Have you watched the 1993 movie Six Degrees of Separation? It's a brilliant film that explores the notion that we are all connected by six or fewer human links. It features wonderful performances by Will Smith, Stockard Channing, and Donald Sutherland and is set in New York City.
It's funny, dramatic, and surprising. If you've not seen the movie, please watch it soon.
A few years after Six Degrees of Separation came out, I found myself in a book store in Taos, New Mexico. I'm not usually a chatty person, but I enjoyed a long discussion with the shop's owner, Lucile. She connected me to an artist I admire, Georgia O'Keefe.
Here's a short piece I wrote after meeting Lucile.
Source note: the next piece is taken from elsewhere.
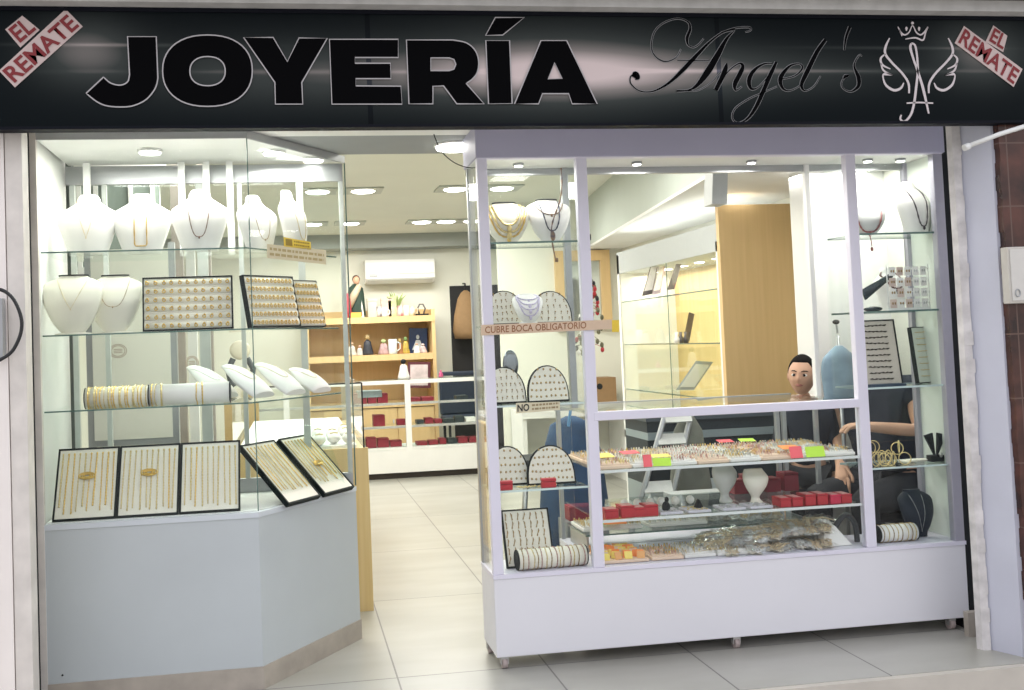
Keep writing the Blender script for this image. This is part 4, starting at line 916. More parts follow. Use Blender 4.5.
halfp(552, 320, 44, 34, 4.07, CZ[1], 'half-round earring pad right of the white bust on the second case shelf', 'right of the white draped bust', mesh=EARM, n=4)
LIL = M('lilac_beads', (.62, .56, .72), .4, noise=.2, scale=100)
bust(onshelf(529, 324, 3.995, CZ[1]+.002), .125, .13, .035, ROUND, 'small white bust draped with rows of lilac beads between two pads', foot=True,
     neck=[('U', .8, z0, .96, LIL, 'lilac bead row, %s one on the small white bust' % nm, .0036) for z0, nm in ((.25, 'lowest'), (.45, 'second lowest'), (.62, 'second highest'), (.78, 'highest'))])
halfp(505, 402, 46, 38, 4.06, CZ[2], 'half-round earring pad at the left behind the NO notice shelf', 'left on the NO notice shelf', mesh=EARM)
halfp(549, 401, 44, 38, 4.04, CZ[2], 'half-round earring pad at the right on the NO notice shelf', 'right on the NO notice shelf')
halfp(509, 485, 44, 40, 4.09, CZ[3], 'half-round earring pad at the left above the red boxes', 'left above the small red boxes')
halfp(552, 482, 51, 40, 4.05, CZ[3], 'large half-round earring pad at the right above the red boxes', 'right above the small red boxes', n=6)
# grey oval thing (mirror) on shelf 3
p = at(512, 400, 4.13); o = empty('tabletop_mirror', (p.x, 4.13, CZ[2]), 'grey oval tabletop mirror behind the left earring pad', 'mirror')
MB().ell((p.x, 4.13, CZ[2]+.16), .034, .012, .062, 20, 12).build('mirror_disc', M('dull_mirror', (.32, .34, .36), .15, .8, noise=.1), o); MB().cyl((p.x, 4.13, CZ[2]), (p.x, 4.13, CZ[2]+.10), .006, 10).build('stem', BLACK, o); MB().lathe([(.04, 0), (.04, .005), (.01, .01)], (p.x, 4.13, CZ[2]), 18, 1, .6).build('foot', BLACK, o)
for i, (px, lb) in enumerate(((505, 'small red ring box on the case shelf, left of the pair'), (548.5, 'small red ring box on the case shelf, right of the pair'))):
    p = at(px, 484, 3.975); o = empty('ring_box', (p.x, 3.975, CZ[3]), lb, 'box')
    MB().box((p.x-.029, 3.962, CZ[3]+.001), (p.x+.029, 3.99, CZ[3]+.024)).build('box_body', RED, o, bevel=.002); MB().box((p.x-.030, 3.961, CZ[3]+.025), (p.x+.030, 3.991, CZ[3]+.038)).build('lid', RED, o, bevel=.003)
p = at(528, 486, 3.99); q = MB(); 
for i in range(50): q.ell((p.x+random.uniform(-.05, .12), 3.985+random.uniform(-.006, .02), CZ[3]+.004+random.uniform(0, .006)), .004, .003, .003, 6, 4)
tag(q.build('loose_charms', GOLDP), 'loose pale charms strewn between the two small red boxes', 'charms', kind='stuff')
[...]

Four Degrees of Separation
Artist Georgia O’Keefe first visited New Mexico in 1917. She returned in 1929 for four months during the summer. She stayed in the Taos area at the home of Mabel Dodge Luhan’s Pink House, a small adobe guesthouse across a field from Luhan’s main residence. O’Keeffe also rented a tiny studio next to a stream to interpret and paint the wild and wonderful landscape. It was during this trip she visited Ghost Ranch in Abiqui for the first time. Eleven years later she bought her now famous property with its breathtaking view of the Cerro Pedernal (Spanish for flint hill).
Taos resident Mabel Dodge Luhan was a former easterner, wealthy socialite, and arts patron. She was celebrated for the avant-garde and intellectual mix of people she hosted at her sprawling hacienda she called Los Gallos (the roosters). Aside from O’Keeffe, a few of her famous house guests included writer D. H. Lawrence, photographer Ansel Adams, Psychologist Carl Jung, and actress Greta Garbo. After moving to Taos, Mabel divorced Maurice, her third husband, and married Tony Luhan, a tall, handsome, and influential member of the Taos Pueblo.
Robert, a native-born Taos resident, was a driver for both Mabel Dodge Luhan and Tony Luhan in the late 1940s. Robert began driving for them when he was only fourteen years old, as licenses were not required. One day, while Robert was driving Mabel, she pointed to a piece of property adjacent and across the street from her main house and asked Robert what she should do with the property. Robert said it that there was an excellent spot for a house toward the back of the property. Mabel later gave the property to Robert, or rather to Robert’s father with the stipulation it be given to Robert when he came of legal age. Robert built his dream house on the property many years later for he and his wife Lucile. They sold their previous home to the famous Taos artist R. C. Gorman.
Lucile was the owner of a used bookstore one block off the plaza in downtown Taos. She had operated this small and overstuffed book gallery, as she called it, for over 25 years. Lucile had lived in Taos since her family moved there when she was four years old. She knew all the local writers and credited her loyal customers for enabling her to stay open through many building owners who imposed daunting rent hikes.
I met Lucile on a hot summer day in July 2005 while attending the Taos Writer’s Workshop. I was looking for a book about Roswell, New Mexico, and left with two books and an interesting story.
Four degrees of separation between Georgia O’Keeffe and me.